The stationary or free behaviour of electron waves is, nevertheless, still something very intriguing, given that the barriers of atoms are very close to each other, there is no confinement, and that the electron recovers its free movement, exactly as was discovered some years ago by the Nanophysics Laboratory research team led by Enrique Ortega at the Donostia-San Sebastian campus of the University of the Basque Country.
The Physical Review Letters has just published the results of new research this team has been undertaking since 1999 on the wave properties of electrons: the critical size of the step is 2 nanometres, i.e., if the distance of the barriers is superior to 2 nanometres, the electrons form stationary waves; if it is inferior, the waves are free.
More specifically, Enrique Ortega has formed a new nanostructure, i.e. a typical nanometre-sized structure (a nanometre being a thousand millionth or a billionth of a metre) by depositing small quantities of silver on a copper surface. The system arranges itself by forming a network of nanostrips of silver and copper. The copper strips show atomic steps with a step width that depends on the amount of silver deposited. On varying the width, one can observe in detail the transformation of the stationary waves confined between the steps of atomic height in waves of electrons that move freely.
In this way the critical size of the step of 2 nanometres has been discovered: less than this width free waves exist and widths greater than this critical figure are confined. “The detailed study of this transition will be fundamental in the future when establishing the wave properties of electrons in metallic nanostructures", stated Enrique Ortega.
According to Doctor Ortega, the most difficult part of the investigation was constructing the system by which the measurement was to be carried out. These kinds of trials have to be undertaken in ultra high vacuum systems, where not even the smallest particle can be present, as the least amount of contamination will destroy the system. They are also systems difficult to extract information from. Moreover, it is necessary to create a structure limited to a width of 4 or 5 atoms, controlling all the parameters at the same time, demanding a complex prior process.
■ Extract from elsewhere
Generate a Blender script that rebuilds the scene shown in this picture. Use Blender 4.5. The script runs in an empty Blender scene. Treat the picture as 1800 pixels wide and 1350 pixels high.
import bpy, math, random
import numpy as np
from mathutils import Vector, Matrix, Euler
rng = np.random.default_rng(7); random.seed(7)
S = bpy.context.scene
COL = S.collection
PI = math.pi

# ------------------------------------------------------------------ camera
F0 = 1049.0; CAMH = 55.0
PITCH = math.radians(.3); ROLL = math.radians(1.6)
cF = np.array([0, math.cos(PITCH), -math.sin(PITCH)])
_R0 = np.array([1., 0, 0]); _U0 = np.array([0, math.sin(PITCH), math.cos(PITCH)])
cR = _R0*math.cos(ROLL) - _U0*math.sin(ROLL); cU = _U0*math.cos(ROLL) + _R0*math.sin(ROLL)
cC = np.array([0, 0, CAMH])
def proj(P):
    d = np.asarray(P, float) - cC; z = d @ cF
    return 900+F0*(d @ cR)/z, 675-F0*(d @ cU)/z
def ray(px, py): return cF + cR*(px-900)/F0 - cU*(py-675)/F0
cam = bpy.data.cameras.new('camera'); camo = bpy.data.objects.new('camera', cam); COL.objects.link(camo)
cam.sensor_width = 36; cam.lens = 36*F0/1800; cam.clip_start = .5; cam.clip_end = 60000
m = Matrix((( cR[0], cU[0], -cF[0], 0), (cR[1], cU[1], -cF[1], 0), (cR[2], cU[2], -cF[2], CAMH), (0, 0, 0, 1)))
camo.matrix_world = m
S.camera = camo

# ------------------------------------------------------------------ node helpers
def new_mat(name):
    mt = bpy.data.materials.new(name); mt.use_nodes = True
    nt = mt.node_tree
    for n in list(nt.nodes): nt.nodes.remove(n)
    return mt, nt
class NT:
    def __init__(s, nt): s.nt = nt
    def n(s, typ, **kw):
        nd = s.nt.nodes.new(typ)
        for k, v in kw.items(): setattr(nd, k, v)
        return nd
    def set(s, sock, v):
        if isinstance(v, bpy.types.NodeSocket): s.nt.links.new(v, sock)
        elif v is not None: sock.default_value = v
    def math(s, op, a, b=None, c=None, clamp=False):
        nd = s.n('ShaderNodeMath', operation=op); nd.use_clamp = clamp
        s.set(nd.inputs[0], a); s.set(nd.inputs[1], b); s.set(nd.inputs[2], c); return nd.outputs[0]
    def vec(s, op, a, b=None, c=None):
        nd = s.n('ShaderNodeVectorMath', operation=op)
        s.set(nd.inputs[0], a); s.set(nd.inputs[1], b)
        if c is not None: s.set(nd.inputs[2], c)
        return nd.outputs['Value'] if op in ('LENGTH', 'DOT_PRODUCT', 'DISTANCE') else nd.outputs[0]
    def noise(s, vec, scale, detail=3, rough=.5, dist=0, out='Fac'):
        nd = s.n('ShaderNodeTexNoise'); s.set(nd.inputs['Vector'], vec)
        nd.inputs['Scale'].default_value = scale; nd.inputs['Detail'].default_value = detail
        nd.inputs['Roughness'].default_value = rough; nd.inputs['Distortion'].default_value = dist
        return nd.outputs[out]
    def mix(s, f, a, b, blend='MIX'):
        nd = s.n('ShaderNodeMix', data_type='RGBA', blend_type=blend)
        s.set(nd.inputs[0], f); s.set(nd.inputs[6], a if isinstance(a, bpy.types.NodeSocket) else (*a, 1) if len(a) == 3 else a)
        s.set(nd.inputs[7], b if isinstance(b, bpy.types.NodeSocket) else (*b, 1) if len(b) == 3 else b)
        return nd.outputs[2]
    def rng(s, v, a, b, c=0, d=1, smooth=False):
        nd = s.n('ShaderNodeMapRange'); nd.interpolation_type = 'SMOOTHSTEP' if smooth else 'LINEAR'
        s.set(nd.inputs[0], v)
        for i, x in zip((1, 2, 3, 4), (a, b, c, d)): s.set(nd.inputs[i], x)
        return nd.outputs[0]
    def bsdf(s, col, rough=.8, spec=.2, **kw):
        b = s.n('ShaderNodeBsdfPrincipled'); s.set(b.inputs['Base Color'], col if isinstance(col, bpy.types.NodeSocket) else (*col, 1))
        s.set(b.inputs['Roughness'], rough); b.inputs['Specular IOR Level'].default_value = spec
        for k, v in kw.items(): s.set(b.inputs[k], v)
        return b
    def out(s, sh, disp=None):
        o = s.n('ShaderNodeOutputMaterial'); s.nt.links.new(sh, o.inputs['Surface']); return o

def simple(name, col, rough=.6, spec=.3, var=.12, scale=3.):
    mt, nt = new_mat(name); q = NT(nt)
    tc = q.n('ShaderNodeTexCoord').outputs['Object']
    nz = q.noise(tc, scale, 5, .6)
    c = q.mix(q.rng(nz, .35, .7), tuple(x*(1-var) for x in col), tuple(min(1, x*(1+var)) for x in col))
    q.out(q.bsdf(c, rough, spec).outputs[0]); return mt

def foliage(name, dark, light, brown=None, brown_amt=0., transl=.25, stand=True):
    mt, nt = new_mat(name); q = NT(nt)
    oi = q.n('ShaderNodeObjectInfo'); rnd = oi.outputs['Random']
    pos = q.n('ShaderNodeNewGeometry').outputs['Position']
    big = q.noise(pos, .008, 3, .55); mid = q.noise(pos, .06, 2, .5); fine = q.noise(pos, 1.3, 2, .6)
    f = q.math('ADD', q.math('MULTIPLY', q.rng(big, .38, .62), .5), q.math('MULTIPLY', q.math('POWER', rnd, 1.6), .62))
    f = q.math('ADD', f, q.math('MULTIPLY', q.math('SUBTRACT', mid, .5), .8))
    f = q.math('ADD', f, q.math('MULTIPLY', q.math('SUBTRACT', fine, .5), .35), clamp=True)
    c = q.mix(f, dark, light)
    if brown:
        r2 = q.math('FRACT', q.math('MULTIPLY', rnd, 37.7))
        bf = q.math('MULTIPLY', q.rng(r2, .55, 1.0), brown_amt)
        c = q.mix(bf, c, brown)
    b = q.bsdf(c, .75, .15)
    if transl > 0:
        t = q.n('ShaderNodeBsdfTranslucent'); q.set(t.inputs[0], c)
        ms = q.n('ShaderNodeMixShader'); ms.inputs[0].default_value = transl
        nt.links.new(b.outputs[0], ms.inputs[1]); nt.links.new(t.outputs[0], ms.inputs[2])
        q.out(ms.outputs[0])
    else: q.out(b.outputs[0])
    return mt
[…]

This is the sixth time that Dr Ortega, leader of the only experimental physics group working on nanostructures in Euskadi, has published an article in Physical Review Lettersz. Regarding the applications for the discovery, the researcher points out that “although, in the field of nanoscience, one always has to go through a number of phases, we cannot discard its utility, certainly in the field of what will be the electronics of the future - nanoelectronics”.